-------- SUPPLIED MATERIAL
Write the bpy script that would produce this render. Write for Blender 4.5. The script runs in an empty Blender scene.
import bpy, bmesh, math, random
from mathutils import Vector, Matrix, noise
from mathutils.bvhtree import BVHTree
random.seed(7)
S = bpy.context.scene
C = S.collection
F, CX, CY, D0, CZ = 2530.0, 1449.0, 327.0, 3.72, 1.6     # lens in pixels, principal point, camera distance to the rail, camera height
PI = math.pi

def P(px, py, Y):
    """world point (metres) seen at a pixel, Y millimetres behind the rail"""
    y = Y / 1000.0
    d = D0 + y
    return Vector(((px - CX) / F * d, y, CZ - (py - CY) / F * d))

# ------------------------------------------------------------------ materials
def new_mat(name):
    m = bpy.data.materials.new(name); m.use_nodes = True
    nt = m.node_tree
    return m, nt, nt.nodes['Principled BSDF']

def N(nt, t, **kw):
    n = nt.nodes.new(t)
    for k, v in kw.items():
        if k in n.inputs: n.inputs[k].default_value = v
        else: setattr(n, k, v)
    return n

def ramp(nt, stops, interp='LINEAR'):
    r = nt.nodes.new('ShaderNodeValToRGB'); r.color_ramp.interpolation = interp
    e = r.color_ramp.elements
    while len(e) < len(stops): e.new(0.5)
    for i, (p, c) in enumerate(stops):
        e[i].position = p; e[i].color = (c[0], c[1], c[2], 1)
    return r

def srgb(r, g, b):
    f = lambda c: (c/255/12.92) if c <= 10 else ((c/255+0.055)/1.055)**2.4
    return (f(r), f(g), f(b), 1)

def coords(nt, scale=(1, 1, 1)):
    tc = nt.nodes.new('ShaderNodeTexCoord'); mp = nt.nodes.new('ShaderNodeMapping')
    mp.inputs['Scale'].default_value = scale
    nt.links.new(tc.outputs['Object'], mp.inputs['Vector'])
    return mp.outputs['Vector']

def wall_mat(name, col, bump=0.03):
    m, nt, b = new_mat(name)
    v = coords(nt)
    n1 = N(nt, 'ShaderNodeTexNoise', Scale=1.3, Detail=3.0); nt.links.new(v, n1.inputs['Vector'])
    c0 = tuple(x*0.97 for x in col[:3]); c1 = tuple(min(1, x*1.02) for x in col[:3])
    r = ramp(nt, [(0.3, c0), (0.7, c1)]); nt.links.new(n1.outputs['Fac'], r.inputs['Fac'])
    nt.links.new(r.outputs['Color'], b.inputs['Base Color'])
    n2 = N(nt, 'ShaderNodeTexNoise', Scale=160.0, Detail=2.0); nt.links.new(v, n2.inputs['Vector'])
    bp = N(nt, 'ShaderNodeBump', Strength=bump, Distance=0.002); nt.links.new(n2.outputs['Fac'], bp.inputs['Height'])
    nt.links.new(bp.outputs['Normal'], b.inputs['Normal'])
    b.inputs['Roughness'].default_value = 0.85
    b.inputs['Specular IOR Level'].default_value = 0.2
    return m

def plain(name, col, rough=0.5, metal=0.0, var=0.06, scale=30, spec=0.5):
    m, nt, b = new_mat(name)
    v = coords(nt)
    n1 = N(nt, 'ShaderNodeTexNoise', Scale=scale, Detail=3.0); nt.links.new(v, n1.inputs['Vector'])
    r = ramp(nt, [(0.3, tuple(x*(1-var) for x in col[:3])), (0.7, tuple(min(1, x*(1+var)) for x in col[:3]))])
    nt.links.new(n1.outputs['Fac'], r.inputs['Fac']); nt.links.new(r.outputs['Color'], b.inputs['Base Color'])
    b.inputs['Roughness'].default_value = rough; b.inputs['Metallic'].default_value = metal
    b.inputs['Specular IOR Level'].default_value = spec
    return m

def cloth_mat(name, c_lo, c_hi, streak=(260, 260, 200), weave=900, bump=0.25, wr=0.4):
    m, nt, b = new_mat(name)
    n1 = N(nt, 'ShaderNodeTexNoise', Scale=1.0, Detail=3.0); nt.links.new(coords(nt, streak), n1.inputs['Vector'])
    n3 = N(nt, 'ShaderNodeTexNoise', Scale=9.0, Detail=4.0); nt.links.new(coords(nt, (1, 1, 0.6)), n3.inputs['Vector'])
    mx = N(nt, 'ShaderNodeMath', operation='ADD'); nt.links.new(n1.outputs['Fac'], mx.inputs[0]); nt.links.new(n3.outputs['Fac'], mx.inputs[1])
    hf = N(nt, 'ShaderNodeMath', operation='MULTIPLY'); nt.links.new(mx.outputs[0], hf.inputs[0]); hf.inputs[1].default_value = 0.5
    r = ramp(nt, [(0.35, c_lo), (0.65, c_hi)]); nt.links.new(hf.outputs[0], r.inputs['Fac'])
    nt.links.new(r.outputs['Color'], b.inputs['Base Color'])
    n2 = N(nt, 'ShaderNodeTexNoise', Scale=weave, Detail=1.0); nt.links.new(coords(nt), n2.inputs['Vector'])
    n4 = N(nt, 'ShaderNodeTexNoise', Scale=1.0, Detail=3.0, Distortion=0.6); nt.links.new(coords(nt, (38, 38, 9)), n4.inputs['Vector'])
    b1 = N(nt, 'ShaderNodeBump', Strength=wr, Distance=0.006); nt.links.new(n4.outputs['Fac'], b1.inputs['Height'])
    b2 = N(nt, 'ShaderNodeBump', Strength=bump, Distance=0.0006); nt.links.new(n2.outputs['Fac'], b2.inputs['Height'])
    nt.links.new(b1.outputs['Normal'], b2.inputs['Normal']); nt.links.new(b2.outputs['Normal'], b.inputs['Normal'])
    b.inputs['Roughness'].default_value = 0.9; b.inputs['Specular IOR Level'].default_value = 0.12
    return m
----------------
▶ **TASK REQUIREMENTS**
Copy out the whole listing exactly; please set it all down.

▶ **RESPONSE TO THIS TASK**
Write the bpy script that would produce this render. Write for Blender 4.5. The script runs in an empty Blender scene.
import bpy, bmesh, math, random
from mathutils import Vector, Matrix, noise
from mathutils.bvhtree import BVHTree
random.seed(7)
S = bpy.context.scene
C = S.collection
F, CX, CY, D0, CZ = 2530.0, 1449.0, 327.0, 3.72, 1.6     # lens in pixels, principal point, camera distance to the rail, camera height
PI = math.pi

def P(px, py, Y):
    """world point (metres) seen at a pixel, Y millimetres behind the rail"""
    y = Y / 1000.0
    d = D0 + y
    return Vector(((px - CX) / F * d, y, CZ - (py - CY) / F * d))

# ------------------------------------------------------------------ materials
def new_mat(name):
    m = bpy.data.materials.new(name); m.use_nodes = True
    nt = m.node_tree
    return m, nt, nt.nodes['Principled BSDF']

def N(nt, t, **kw):
    n = nt.nodes.new(t)
    for k, v in kw.items():
        if k in n.inputs: n.inputs[k].default_value = v
        else: setattr(n, k, v)
    return n

def ramp(nt, stops, interp='LINEAR'):
    r = nt.nodes.new('ShaderNodeValToRGB'); r.color_ramp.interpolation = interp
    e = r.color_ramp.elements
    while len(e) < len(stops): e.new(0.5)
    for i, (p, c) in enumerate(stops):
        e[i].position = p; e[i].color = (c[0], c[1], c[2], 1)
    return r

def srgb(r, g, b):
    f = lambda c: (c/255/12.92) if c <= 10 else ((c/255+0.055)/1.055)**2.4
    return (f(r), f(g), f(b), 1)

def coords(nt, scale=(1, 1, 1)):
    tc = nt.nodes.new('ShaderNodeTexCoord'); mp = nt.nodes.new('ShaderNodeMapping')
    mp.inputs['Scale'].default_value = scale
    nt.links.new(tc.outputs['Object'], mp.inputs['Vector'])
    return mp.outputs['Vector']

def wall_mat(name, col, bump=0.03):
    m, nt, b = new_mat(name)
    v = coords(nt)
    n1 = N(nt, 'ShaderNodeTexNoise', Scale=1.3, Detail=3.0); nt.links.new(v, n1.inputs['Vector'])
    c0 = tuple(x*0.97 for x in col[:3]); c1 = tuple(min(1, x*1.02) for x in col[:3])
    r = ramp(nt, [(0.3, c0), (0.7, c1)]); nt.links.new(n1.outputs['Fac'], r.inputs['Fac'])
    nt.links.new(r.outputs['Color'], b.inputs['Base Color'])
    n2 = N(nt, 'ShaderNodeTexNoise', Scale=160.0, Detail=2.0); nt.links.new(v, n2.inputs['Vector'])
    bp = N(nt, 'ShaderNodeBump', Strength=bump, Distance=0.002); nt.links.new(n2.outputs['Fac'], bp.inputs['Height'])
    nt.links.new(bp.outputs['Normal'], b.inputs['Normal'])
    b.inputs['Roughness'].default_value = 0.85
    b.inputs['Specular IOR Level'].default_value = 0.2
    return m

def plain(name, col, rough=0.5, metal=0.0, var=0.06, scale=30, spec=0.5):
    m, nt, b = new_mat(name)
    v = coords(nt)
    n1 = N(nt, 'ShaderNodeTexNoise', Scale=scale, Detail=3.0); nt.links.new(v, n1.inputs['Vector'])
    r = ramp(nt, [(0.3, tuple(x*(1-var) for x in col[:3])), (0.7, tuple(min(1, x*(1+var)) for x in col[:3]))])
    nt.links.new(n1.outputs['Fac'], r.inputs['Fac']); nt.links.new(r.outputs['Color'], b.inputs['Base Color'])
    b.inputs['Roughness'].default_value = rough; b.inputs['Metallic'].default_value = metal
    b.inputs['Specular IOR Level'].default_value = spec
    return m

def cloth_mat(name, c_lo, c_hi, streak=(260, 260, 200), weave=900, bump=0.25, wr=0.4):
    m, nt, b = new_mat(name)
    n1 = N(nt, 'ShaderNodeTexNoise', Scale=1.0, Detail=3.0); nt.links.new(coords(nt, streak), n1.inputs['Vector'])
    n3 = N(nt, 'ShaderNodeTexNoise', Scale=9.0, Detail=4.0); nt.links.new(coords(nt, (1, 1, 0.6)), n3.inputs['Vector'])
    mx = N(nt, 'ShaderNodeMath', operation='ADD'); nt.links.new(n1.outputs['Fac'], mx.inputs[0]); nt.links.new(n3.outputs['Fac'], mx.inputs[1])
    hf = N(nt, 'ShaderNodeMath', operation='MULTIPLY'); nt.links.new(mx.outputs[0], hf.inputs[0]); hf.inputs[1].default_value = 0.5
    r = ramp(nt, [(0.35, c_lo), (0.65, c_hi)]); nt.links.new(hf.outputs[0], r.inputs['Fac'])
    nt.links.new(r.outputs['Color'], b.inputs['Base Color'])
    n2 = N(nt, 'ShaderNodeTexNoise', Scale=weave, Detail=1.0); nt.links.new(coords(nt), n2.inputs['Vector'])
    n4 = N(nt, 'ShaderNodeTexNoise', Scale=1.0, Detail=3.0, Distortion=0.6); nt.links.new(coords(nt, (38, 38, 9)), n4.inputs['Vector'])
    b1 = N(nt, 'ShaderNodeBump', Strength=wr, Distance=0.006); nt.links.new(n4.outputs['Fac'], b1.inputs['Height'])
    b2 = N(nt, 'ShaderNodeBump', Strength=bump, Distance=0.0006); nt.links.new(n2.outputs['Fac'], b2.inputs['Height'])
    nt.links.new(b1.outputs['Normal'], b2.inputs['Normal']); nt.links.new(b2.outputs['Normal'], b.inputs['Normal'])
    b.inputs['Roughness'].default_value = 0.9; b.inputs['Specular IOR Level'].default_value = 0.12
    return m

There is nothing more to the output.